In retrospect, we never should have put Beauchamp in this situation. He was a young soldier in a war zone, an untried writer without journalistic training. We published his accounts of sensitive events while granting him the shield of anonymity--which, in the wrong hands, can become license to exaggerate, if not fabricate.

When I last spoke with Beauchamp in early November, he continued to stand by his stories. Unfortunately, the standards of this magazine require more than that. And, in light of the evidence available to us, after months of intensive re-reporting, we cannot be confident that the events in his pieces occurred in exactly the manner that he described them. Without that essential confidence, we cannot stand by these stories.

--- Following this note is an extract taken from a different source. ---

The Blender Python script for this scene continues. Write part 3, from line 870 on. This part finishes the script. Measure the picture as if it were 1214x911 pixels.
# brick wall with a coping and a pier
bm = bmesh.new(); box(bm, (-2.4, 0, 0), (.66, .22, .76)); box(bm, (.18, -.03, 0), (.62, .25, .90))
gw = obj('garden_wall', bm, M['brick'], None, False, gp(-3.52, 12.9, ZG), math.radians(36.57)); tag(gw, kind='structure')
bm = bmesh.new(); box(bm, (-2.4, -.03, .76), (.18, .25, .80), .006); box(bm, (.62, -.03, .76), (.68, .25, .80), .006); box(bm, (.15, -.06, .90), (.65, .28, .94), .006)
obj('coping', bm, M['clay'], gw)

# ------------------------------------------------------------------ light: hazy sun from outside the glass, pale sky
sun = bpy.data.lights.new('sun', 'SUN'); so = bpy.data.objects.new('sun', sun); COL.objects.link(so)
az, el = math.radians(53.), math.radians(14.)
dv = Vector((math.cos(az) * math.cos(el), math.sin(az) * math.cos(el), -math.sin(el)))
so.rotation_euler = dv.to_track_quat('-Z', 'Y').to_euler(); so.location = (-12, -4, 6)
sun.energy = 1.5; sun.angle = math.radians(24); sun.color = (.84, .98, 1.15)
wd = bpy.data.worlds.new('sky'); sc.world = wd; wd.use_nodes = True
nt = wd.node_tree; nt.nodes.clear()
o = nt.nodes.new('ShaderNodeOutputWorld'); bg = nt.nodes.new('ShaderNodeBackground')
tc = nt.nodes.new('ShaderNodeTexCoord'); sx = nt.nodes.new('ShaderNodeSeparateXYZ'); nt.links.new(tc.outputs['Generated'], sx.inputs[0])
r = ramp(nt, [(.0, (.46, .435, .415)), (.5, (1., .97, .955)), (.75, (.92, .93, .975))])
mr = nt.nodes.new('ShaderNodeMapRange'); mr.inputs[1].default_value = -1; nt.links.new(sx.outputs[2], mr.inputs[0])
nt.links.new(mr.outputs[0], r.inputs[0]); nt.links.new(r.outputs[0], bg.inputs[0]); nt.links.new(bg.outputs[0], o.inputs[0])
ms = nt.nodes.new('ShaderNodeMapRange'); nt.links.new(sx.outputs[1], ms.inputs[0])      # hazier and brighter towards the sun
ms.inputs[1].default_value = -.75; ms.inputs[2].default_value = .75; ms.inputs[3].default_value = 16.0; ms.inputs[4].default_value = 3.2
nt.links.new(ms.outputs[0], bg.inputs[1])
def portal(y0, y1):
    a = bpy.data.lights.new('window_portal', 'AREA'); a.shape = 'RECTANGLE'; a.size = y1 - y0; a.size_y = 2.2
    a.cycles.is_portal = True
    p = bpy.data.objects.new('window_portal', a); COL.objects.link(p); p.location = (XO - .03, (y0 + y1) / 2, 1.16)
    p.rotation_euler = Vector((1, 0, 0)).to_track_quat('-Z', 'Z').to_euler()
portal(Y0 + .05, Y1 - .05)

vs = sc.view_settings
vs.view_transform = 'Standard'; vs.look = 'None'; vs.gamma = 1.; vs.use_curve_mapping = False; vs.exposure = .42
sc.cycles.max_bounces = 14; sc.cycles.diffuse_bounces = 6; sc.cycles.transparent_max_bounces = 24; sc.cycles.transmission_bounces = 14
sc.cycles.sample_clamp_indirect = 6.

It's nice that The New Republic has finally admitted the obvious, but it should not get off the hook this easily.  It is not "the standards of this magazine" that brought Beauchamp's story down.  It is the diligence and determination of bloggers, especially Confederate Yankee.  (Among others who pressed the story were Michael Goldfarb at the Weekly Standard, Ace of Spades, and Michelle Malkin.)

What's left in tatters is The New Republic's credibility.  The magazine left its readers hanging for over five months on this story, even though major factual innacuracies were known long ago.  During that time, TNR's reaction to the controversy was alternately to sneer at, or to ignore, its critics.

The New Republic blames this fiasco on "The Fog of War."

No, it's more like "The Fog of Vision-Clouding Bias," the "Fog of Inability to Take Responsibility" and, most of all, "The Fog of Arrogance."

Sadly, the fog still lingers at The New Republic.